If you are ok with Elon Musk (or any other plane) being trackable, you should be ok to have your license plate tracked and your movements published wherever you go.
... oh, are you assuming their car will be allowed on the road without the tools to properly track it? I was assuming that as those tools become cheap they become mandatory to operate on public roads (i.e. toll roads or passive highway traffic monitors can serve as checkpoints: scan car transponders and license plates, match them up, identify vehicles on the road without transponders, flag them for intercept by police. Or, easier: transponder functionality is an inspection requirement and if your transponder is out, you don't pass inspection and you can't legally operate on public roads).
This seems like a non-sequitur?
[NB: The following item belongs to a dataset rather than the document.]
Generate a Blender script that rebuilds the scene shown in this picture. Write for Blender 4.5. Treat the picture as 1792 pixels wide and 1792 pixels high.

Cars can't track your every movement. But that phone in your pocket is already doing that. Even if it isn't recorded by the phone, the cell towers that your phone is in constant communication with to actually work can do so. Add in the ridiculously lax methodology we took for bluetooth scanning and connection to work, and you leak more information than your car can do well before the car gets internet connected.
Don't get me wrong, I'm a bit concerned about internet connected cars, too. But privacy seems a weak angle there. I'm much more concerned with safety than I am privacy. I fully expect that with all of the license scanners that exist today, if the government wanted to track my movements, that ship sailed a long time ago. I'm not convinced that having the ability to connect to my car from remote is at all safe. Especially to the control facilities.
Transponders are in planes mostly for safety. Their automated dissemination is part of the safety mechanisms of that transport medium and putting up with them (when required) is part of the privilege of using that public good. Similar to requiring drivers licenses to drive.